The second possible reaction is what I want to see happen, what I think needs to happen, but which would be a long and arduous slog and, really, probably isn’t going to happen in any immediate or straightforward way. Journalists can not care about keeping up at all. They can say goodbye to the hype culture that has served them so well for decades but which, really, was always dependent on the self-serving dripfeed from corporate publishers. They could stop trying to provide informed consumer advice for people who purchase a game on day one, because people who buy a game on day one (self included) are already not making an informed decision; we are making a decision based on marketing and brand loyalty, reviews or not. They can foster a readership that is less concerned with immediate reactions and more with reviews as actual, considered evaluations of creative works. Topical, but not immediate. A readership happy to read a review a week or two after a game’s release. This could quite well mean losing a bunch of their current readers. But perhaps it could cultivate a different readership.

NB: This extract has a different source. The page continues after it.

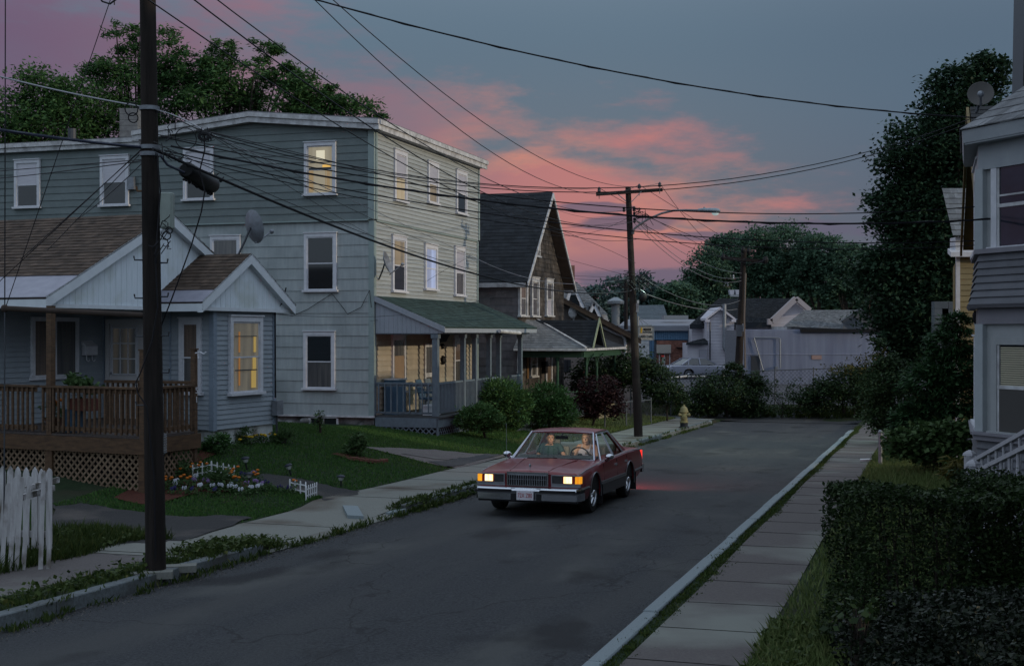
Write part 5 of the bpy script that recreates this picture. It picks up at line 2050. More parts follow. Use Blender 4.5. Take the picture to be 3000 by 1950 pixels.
# ---------------------------------------------------------------- grey bay-windowed house at the right edge
K = V_((.3562 * 19, 19, 0))
CD = V_((.375, -.927, 0)).normalized()        # splayed near side of the bay
K2 = K + SD * 2.57
gb = thing('bay_window_house', 'grey two-storey house with a projecting bay, pale trim and blinds in the lower window', 'house', K + V_((2, 0, .2)))
BF, BS = Wall(K, SD, ND), Wall(K, CD, (-1, -.4))
PALE = mat('pale_bay_paint', (.300, .315, .325), (.265, .28, .29), 4, .6)
GREY = mat('grey_lap_siding', (.125, .128, .145), (.105, .108, .122), 3, .65, island=.06)
BL = 2.6
core = [K, K2, K2 + V_((1.3, -.1, 0)) + SD * .2, K + CD * BL + ND * -1.6, K + CD * BL]
def zk(v):
 return H + (975 - v) * 19 / F
def bay_ring(mb, z0, z1, off=0.0, off2=None, depth=.1):
 """band round the bay's front and near side"""
 o2 = off if off2 is None else off2
 mid0 = K + (BF.n * off + BS.n * off) * .75
 mid1 = K + (BF.n * o2 + BS.n * o2) * .75
 a0, a1 = K2 + BF.n * off, K2 + BF.n * o2
 c0, c1 = K + CD * BL + BS.n * off, K + CD * BL + BS.n * o2
 def q(p, zz):
  return V_((p.x, p.y, zz))
 inn = -BF.n * depth
 ins = -BS.n * depth
 mb.add([q(a0, z0), q(mid0, z0), q(mid1, z1), q(a1, z1), q(a0 + inn, z0), q(mid0 + (inn + ins) * .6, z0), q(mid1 + (inn + ins) * .6, z1), q(a1 + inn, z1)],
 [(0, 1, 2, 3), (4, 7, 6, 5), (0, 4, 5, 1), (3, 2, 6, 7)])
 mb.add([q(mid0, z0), q(c0, z0), q(c1, z1), q(mid1, z1), q(mid0 + (inn + ins) * .6, z0), q(c0 + ins, z0), q(c1 + ins, z1), q(mid1 + (inn + ins) * .6, z1)],
 [(0, 1, 2, 3), (4, 7, 6, 5), (0, 4, 5, 1), (3, 2, 6, 7)])
zt = 5.55
mb = MB()
mb.prism([V_((p.x, p.y, -.4)) for p in core], UP * (zt + .4))
mb.build('wall', PALE, gb)
zs0, zsill, zw1, zfr, zb0, zb1, zw2s, zw2t = -.3, zk(1262), zk(986), zk(935), zk(892), zk(745), zk(727), zk(455)
mb = MB()
z0 = zs0
while z0 < zsill - .12:
 bay_ring(mb, z0, min(z0 + .112, zsill - .12), .075, .05)
 z0 += .112
mb.build('siding', GREY, gb)
mb = MB()
n = 7
for i in range(n):
 f0, f1 = i / n, (i + 1) / n
 fl = lambda f: .04 + .10 * (1 - f) ** 2
 bay_ring(mb, zb0 + (zb1 - zb0) * f0, zb0 + (zb1 - zb0) * f1, fl(f0) + .02, fl(f1))
mb.build('siding', GREY, gb)
TBM = mat('grey_violet_trim', (.20, .195, .22), (.18, .175, .2), 3, .6)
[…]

Youtubers and streamers will always be more enthusiastic than the enthusiast press. Those readers who solely want enthusiasm will leave (are leaving) the press for the youtubers and streamers. I want to see a cultural shift in the game journalism discourse that adapts to this by abandoning that audience altogether and instead fosters one less concerned with what is coming out tomorrow and more with thinking about, for a little bit longer, what came out this week or fortnight or month. Unsurprisingly, this is something that was a lot easier to do when game journalism existed in monthly magazines and not the 24/7 news-diarrhoea of the internet.
I argue this from my own self-serving perspective of more considered takes being what I want to read, and hype culture being what I want to see dismantled—what I think needs to be dismantled before we can really begin to start preserving and maturing videogames as cultural works and not just commercial products. But I also think it’s the only real way game journalism can survive in a world where dudes who shout at a face-cam on youtube are much more immediately ‘useful’ for big publishers than critics. The enthusiast audience is lost. The post-enthusiast press (lol sorry) needs to adapt to and essentially create for itself a readership that is happy to read about a game a week after it comes out. Such a move would lessen game journalism’s dependency on publishers (increasingly a one way street), and it would essentially be more pro-consumer than one that pedals in and lives off hype culture, because hype culture is only ever anti-consumer.
As my second tweet said much better than my first tweet, Maybe the whole culture of feeling pressured to buy a game the day it comes out is fundamentally broken & only profits publishers. It used to profit journalists too! But increasingly that’s not the case, as Bethesda’s move makes abundantly clear. I would like to see that culture abandoned by game journalism, and I think game journalism needs to abandon it they are to survive the rise of influencers looking to just entertain.